--- Material for this exercise ---

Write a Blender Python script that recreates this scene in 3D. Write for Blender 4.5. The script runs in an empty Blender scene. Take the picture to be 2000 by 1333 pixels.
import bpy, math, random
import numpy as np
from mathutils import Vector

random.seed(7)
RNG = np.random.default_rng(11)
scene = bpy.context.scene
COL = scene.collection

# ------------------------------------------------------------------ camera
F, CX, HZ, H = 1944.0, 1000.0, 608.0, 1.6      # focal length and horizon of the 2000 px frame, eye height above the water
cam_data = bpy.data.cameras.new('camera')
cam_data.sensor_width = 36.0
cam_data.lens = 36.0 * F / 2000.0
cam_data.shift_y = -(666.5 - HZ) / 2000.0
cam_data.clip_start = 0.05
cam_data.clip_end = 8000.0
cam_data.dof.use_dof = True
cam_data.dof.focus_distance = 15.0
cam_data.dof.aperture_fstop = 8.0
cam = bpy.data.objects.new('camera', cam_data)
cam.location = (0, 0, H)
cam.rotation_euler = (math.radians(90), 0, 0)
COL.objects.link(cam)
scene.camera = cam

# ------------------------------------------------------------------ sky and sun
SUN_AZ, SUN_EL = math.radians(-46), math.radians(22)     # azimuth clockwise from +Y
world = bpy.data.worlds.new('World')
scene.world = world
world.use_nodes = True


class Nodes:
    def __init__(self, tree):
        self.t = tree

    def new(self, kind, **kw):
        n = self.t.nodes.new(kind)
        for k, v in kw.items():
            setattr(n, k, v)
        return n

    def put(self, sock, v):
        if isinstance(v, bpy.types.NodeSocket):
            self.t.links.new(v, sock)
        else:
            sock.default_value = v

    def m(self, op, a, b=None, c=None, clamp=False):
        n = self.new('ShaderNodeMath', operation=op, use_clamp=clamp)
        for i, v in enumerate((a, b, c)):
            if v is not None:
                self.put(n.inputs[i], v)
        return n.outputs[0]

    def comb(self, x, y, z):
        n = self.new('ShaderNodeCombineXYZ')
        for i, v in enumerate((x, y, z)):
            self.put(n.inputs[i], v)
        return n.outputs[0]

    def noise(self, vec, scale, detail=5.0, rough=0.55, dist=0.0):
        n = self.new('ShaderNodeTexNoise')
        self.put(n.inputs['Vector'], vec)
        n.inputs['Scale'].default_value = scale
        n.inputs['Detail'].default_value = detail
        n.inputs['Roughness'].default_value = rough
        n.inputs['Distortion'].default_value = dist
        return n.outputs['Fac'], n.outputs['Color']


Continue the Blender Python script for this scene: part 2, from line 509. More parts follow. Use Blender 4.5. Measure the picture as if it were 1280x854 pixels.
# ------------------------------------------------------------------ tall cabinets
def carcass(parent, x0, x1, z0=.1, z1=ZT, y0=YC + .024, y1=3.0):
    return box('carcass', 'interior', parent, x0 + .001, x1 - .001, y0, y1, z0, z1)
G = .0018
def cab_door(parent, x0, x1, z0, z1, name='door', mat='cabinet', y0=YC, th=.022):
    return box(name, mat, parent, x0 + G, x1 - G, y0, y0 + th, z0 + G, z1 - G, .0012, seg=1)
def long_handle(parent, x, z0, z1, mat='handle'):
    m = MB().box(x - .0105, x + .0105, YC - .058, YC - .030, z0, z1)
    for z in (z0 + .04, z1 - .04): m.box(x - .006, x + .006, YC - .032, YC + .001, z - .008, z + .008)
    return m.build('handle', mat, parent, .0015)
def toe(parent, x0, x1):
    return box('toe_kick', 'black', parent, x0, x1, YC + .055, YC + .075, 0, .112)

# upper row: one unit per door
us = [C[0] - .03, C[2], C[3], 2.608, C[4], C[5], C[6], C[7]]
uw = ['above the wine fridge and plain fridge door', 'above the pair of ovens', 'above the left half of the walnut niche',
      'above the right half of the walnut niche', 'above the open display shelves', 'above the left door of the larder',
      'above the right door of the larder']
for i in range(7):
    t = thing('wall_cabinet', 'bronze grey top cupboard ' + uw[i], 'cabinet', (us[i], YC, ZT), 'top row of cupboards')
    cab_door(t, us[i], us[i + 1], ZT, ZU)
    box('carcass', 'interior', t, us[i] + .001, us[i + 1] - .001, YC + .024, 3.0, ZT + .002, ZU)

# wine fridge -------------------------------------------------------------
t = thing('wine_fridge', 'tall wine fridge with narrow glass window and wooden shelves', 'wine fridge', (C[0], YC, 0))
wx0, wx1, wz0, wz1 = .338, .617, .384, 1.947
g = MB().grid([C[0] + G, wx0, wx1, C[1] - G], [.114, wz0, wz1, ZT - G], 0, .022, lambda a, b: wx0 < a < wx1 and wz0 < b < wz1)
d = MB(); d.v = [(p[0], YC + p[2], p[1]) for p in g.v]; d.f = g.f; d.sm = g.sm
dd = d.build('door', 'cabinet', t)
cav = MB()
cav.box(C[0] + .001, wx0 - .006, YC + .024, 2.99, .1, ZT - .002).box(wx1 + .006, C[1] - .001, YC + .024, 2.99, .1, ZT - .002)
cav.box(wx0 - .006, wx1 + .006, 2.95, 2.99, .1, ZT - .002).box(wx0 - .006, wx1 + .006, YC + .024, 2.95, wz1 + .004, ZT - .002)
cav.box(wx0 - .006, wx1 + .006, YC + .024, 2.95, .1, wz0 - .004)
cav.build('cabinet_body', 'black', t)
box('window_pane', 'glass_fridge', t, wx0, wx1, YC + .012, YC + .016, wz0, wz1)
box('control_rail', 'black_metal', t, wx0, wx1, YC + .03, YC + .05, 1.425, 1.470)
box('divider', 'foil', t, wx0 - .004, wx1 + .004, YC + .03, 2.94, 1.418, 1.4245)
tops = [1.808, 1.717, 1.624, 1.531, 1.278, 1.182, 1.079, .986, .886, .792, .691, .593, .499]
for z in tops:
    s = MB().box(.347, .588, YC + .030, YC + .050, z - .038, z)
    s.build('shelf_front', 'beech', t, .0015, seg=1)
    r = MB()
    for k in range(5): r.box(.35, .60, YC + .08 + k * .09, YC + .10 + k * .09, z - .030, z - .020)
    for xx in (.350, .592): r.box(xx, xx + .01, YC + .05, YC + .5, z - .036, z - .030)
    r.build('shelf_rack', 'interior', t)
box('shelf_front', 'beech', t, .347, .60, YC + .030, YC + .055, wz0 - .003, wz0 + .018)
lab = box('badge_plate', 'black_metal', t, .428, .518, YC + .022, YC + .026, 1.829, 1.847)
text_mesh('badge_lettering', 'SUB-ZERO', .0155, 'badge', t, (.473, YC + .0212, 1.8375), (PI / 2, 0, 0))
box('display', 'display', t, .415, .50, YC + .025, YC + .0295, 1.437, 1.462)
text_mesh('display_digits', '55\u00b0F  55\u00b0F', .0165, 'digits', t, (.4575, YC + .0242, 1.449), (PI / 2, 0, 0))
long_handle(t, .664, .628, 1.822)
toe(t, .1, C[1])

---

▸ **The task**:
Quote the listing word for word from its first line through the line in which "from mathutils import Vector" appears.

▸ **Finished exercise**:
Write a Blender Python script that recreates this scene in 3D. Write for Blender 4.5. The script runs in an empty Blender scene. Take the picture to be 2000 by 1333 pixels.
import bpy, math, random
import numpy as np
from mathutils import Vector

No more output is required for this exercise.